-- Start of Data shown --

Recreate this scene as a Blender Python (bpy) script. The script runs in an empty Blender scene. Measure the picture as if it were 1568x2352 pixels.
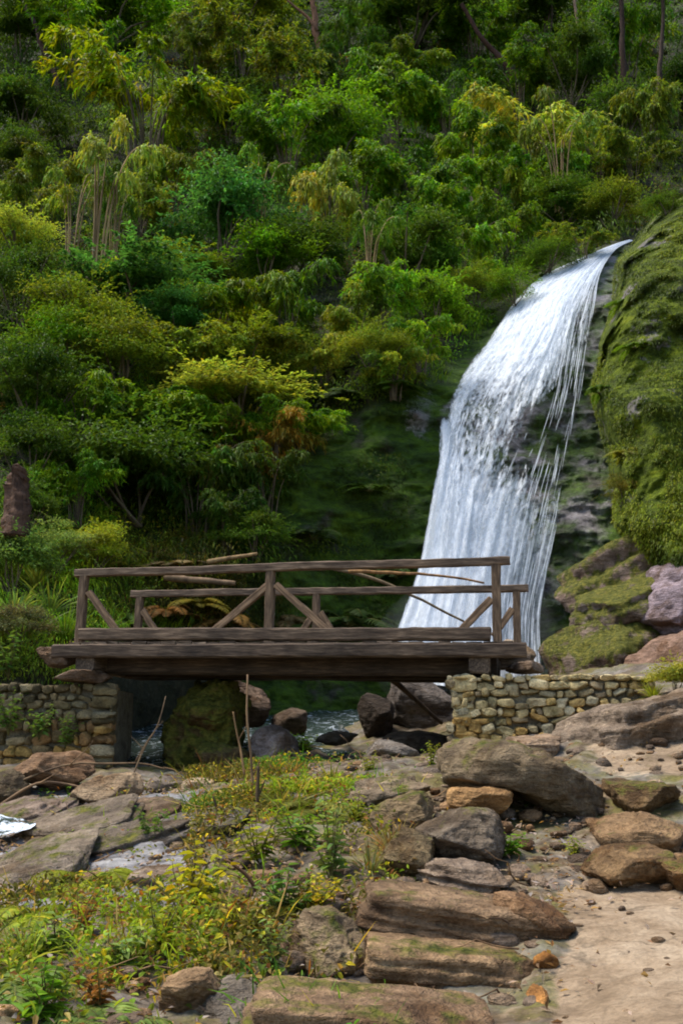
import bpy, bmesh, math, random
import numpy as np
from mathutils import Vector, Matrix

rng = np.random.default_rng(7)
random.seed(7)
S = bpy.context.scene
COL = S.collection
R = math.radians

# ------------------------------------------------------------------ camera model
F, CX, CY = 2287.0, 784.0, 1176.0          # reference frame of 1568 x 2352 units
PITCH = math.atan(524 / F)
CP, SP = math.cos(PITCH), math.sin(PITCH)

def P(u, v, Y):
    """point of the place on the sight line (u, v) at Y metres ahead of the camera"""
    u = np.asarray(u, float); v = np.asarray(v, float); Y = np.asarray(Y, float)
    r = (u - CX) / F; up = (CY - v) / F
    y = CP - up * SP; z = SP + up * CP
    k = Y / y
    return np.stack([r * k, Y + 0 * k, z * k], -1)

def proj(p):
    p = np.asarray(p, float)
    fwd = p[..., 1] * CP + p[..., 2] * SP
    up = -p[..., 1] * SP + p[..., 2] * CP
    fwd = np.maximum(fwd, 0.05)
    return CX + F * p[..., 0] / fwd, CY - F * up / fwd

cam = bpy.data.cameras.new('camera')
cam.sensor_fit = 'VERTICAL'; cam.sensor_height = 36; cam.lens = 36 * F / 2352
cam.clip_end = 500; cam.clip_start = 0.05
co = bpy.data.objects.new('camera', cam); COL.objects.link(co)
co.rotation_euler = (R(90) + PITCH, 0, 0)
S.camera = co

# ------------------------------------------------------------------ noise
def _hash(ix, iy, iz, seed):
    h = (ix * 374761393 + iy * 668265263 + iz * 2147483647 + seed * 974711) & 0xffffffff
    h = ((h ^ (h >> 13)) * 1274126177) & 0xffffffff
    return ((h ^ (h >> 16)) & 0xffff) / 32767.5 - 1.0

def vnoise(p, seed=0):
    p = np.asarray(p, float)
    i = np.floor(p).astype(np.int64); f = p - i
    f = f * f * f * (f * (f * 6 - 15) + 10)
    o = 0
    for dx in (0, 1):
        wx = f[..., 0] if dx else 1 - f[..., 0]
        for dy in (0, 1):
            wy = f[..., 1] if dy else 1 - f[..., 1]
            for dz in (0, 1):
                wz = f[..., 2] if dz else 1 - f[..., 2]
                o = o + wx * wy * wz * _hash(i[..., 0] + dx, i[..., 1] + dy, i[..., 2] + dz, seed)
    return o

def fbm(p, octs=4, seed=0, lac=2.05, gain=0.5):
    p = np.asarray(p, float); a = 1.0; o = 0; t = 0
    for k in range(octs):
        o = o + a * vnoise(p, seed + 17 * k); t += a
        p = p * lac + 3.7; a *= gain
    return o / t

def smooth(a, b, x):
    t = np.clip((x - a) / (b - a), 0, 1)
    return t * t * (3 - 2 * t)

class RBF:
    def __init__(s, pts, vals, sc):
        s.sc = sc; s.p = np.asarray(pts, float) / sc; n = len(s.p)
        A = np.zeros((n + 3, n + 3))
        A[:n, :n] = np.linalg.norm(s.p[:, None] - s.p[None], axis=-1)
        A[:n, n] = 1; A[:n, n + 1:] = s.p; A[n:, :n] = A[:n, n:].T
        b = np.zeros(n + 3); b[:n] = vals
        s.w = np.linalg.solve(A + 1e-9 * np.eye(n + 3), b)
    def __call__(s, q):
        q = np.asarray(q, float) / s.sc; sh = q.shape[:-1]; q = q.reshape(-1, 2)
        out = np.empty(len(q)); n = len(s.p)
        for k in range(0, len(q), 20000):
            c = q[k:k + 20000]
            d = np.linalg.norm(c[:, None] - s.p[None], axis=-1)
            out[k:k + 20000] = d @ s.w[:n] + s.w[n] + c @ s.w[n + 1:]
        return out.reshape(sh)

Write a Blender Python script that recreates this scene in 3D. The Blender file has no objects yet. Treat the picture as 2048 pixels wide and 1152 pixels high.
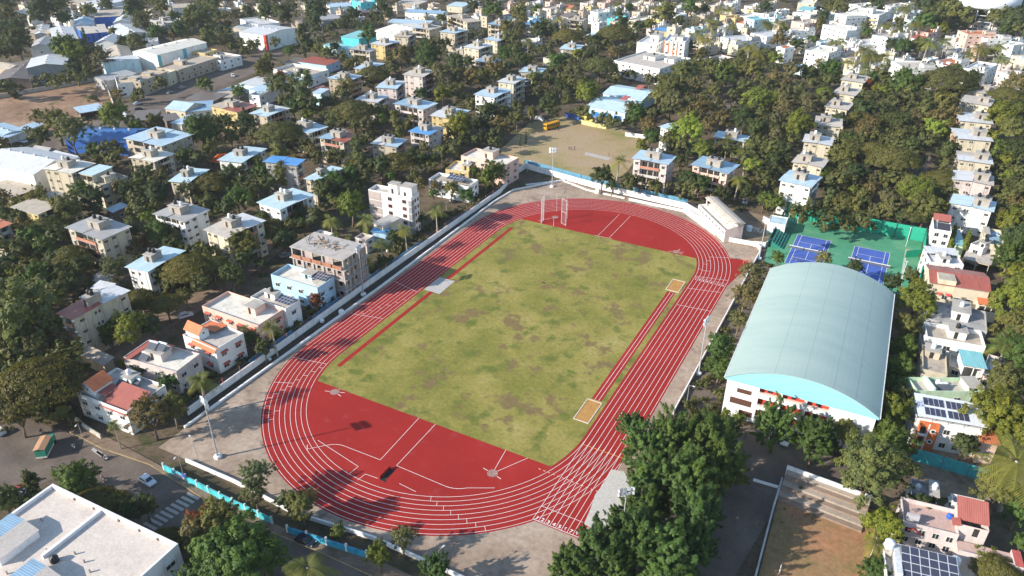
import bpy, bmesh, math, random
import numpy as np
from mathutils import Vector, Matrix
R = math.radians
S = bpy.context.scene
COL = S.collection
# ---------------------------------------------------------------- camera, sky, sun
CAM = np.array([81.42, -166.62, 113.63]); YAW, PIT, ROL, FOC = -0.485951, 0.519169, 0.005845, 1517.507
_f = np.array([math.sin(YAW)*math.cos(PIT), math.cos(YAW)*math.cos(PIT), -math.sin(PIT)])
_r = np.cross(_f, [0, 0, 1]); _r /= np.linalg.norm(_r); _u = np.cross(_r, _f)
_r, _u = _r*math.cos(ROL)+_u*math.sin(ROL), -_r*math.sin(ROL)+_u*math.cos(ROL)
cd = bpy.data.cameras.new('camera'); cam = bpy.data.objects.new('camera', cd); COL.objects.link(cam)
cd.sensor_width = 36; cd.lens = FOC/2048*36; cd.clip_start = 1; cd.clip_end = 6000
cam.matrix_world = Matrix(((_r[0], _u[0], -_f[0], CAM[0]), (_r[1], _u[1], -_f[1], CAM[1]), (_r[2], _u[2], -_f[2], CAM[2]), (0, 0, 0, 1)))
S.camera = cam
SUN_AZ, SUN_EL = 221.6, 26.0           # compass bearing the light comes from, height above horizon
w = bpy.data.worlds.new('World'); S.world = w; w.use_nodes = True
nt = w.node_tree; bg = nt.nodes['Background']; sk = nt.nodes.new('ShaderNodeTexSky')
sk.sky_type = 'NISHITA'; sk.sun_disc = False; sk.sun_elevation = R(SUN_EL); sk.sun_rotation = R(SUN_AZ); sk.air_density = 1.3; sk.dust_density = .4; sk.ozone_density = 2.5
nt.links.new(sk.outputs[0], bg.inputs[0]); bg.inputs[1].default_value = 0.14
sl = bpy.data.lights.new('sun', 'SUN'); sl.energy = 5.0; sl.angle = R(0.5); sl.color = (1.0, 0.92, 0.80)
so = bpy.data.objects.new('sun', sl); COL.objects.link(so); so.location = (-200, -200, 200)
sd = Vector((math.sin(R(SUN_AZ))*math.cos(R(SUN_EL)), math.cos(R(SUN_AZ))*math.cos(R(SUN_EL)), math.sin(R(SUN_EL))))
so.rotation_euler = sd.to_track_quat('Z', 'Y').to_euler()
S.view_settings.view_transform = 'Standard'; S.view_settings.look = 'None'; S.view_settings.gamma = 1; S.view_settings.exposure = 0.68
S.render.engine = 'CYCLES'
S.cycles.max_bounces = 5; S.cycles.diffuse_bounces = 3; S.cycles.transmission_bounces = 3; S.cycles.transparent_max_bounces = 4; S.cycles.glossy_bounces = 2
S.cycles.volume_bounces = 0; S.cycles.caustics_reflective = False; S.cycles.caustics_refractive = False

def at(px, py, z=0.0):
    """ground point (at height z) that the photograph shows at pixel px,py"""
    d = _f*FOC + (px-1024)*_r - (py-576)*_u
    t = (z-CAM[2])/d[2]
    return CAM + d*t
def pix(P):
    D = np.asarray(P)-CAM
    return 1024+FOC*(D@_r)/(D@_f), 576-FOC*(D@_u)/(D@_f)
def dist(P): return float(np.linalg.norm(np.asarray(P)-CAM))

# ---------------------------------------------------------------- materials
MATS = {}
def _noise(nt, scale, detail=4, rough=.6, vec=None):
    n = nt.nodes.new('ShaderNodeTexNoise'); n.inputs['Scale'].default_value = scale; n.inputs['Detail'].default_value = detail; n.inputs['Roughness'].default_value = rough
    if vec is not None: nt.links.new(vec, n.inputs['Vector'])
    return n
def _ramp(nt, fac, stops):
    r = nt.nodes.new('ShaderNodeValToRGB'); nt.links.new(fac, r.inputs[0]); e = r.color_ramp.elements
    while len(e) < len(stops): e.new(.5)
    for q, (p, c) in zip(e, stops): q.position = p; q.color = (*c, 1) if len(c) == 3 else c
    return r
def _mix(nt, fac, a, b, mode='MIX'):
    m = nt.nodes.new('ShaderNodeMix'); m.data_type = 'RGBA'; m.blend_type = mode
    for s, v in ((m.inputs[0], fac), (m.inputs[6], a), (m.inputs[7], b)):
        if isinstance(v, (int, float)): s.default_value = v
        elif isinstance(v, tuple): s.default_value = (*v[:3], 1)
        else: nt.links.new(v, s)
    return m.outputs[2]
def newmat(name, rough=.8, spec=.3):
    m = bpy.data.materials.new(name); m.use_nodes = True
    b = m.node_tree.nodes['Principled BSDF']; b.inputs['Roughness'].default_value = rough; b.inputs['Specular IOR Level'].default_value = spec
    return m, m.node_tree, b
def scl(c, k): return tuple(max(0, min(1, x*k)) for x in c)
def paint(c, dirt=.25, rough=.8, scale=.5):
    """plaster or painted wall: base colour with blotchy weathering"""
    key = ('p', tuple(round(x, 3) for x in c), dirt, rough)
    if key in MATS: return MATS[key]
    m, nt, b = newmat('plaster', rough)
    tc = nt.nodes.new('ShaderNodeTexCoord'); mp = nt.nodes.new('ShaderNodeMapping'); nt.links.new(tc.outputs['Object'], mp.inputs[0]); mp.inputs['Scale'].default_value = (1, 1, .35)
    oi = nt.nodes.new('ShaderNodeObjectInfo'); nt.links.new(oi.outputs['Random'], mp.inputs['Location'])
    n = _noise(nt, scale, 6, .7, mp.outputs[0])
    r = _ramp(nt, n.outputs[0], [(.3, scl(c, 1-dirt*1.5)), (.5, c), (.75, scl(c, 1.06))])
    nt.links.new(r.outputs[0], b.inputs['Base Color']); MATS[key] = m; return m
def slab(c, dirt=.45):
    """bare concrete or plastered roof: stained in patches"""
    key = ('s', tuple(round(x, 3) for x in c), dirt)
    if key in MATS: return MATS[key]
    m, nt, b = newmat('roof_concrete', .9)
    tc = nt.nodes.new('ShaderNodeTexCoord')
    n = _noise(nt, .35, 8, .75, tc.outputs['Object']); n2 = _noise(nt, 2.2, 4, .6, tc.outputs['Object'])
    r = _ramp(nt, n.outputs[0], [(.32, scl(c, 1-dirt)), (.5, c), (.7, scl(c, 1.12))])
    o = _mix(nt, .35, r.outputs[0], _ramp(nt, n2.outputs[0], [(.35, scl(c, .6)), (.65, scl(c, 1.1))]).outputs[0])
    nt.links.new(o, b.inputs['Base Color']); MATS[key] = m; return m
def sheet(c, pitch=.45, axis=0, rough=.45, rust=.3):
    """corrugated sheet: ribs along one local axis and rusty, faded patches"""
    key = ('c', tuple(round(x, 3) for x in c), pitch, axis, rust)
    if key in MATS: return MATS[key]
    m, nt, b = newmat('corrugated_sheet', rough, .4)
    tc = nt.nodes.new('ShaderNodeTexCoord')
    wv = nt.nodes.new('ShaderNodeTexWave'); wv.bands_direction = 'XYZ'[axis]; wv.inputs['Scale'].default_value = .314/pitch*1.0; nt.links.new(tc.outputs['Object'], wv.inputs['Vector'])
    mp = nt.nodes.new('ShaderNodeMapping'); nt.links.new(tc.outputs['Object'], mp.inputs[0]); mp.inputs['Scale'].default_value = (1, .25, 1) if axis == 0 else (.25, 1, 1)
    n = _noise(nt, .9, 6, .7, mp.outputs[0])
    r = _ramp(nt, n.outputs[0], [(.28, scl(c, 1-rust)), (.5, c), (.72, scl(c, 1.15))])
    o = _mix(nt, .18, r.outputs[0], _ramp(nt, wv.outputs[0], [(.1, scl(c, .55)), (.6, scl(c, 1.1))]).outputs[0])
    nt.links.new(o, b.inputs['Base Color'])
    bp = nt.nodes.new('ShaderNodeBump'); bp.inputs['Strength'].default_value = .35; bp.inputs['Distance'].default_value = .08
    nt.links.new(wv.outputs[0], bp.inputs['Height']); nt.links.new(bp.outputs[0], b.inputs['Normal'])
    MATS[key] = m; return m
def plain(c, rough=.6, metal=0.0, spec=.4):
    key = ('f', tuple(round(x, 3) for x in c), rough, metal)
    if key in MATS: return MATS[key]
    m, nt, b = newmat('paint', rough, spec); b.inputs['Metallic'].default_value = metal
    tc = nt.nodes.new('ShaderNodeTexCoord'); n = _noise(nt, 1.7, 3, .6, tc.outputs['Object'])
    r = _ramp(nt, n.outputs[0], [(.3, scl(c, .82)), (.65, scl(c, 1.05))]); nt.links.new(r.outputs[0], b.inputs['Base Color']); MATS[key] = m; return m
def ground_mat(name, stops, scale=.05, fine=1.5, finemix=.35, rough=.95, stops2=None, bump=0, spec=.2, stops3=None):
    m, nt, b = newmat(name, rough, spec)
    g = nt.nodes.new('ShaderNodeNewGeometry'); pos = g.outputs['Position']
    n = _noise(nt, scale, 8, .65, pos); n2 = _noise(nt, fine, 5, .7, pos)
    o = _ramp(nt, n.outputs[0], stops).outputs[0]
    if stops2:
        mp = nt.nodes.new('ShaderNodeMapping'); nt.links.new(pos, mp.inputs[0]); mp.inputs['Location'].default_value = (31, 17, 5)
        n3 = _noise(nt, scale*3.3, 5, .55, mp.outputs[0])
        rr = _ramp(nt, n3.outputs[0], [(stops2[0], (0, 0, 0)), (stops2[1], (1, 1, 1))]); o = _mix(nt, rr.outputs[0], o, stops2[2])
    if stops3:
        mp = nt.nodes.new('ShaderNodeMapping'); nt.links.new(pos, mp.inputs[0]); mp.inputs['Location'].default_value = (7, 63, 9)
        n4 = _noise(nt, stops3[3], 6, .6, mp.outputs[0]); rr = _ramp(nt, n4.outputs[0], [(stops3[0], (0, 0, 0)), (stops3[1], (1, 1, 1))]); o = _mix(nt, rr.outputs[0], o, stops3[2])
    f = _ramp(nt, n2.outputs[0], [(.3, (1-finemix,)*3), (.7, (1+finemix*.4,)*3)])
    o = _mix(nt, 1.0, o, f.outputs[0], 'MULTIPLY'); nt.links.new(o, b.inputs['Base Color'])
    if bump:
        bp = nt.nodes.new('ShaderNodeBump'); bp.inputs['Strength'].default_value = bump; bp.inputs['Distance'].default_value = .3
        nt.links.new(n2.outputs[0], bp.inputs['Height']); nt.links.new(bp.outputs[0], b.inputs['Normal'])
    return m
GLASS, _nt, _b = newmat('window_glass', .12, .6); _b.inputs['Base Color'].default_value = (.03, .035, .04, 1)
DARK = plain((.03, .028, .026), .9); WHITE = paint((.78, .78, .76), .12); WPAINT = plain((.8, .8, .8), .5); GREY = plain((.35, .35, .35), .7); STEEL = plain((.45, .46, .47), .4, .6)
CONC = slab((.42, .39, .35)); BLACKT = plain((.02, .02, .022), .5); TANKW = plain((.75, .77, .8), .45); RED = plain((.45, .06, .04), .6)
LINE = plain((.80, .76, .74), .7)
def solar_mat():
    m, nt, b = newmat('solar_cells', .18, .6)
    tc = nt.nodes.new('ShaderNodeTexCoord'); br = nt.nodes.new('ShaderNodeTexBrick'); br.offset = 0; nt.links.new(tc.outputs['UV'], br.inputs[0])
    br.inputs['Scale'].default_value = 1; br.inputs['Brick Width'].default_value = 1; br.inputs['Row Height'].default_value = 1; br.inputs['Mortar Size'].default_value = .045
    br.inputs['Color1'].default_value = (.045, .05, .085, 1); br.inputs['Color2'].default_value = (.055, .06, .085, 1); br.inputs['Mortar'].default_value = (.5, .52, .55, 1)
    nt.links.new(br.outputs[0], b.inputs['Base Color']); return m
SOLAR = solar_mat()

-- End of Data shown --

> Directive
Your answer should be one number: how many lines in the material above contain the string "that".

> Exercise answer
2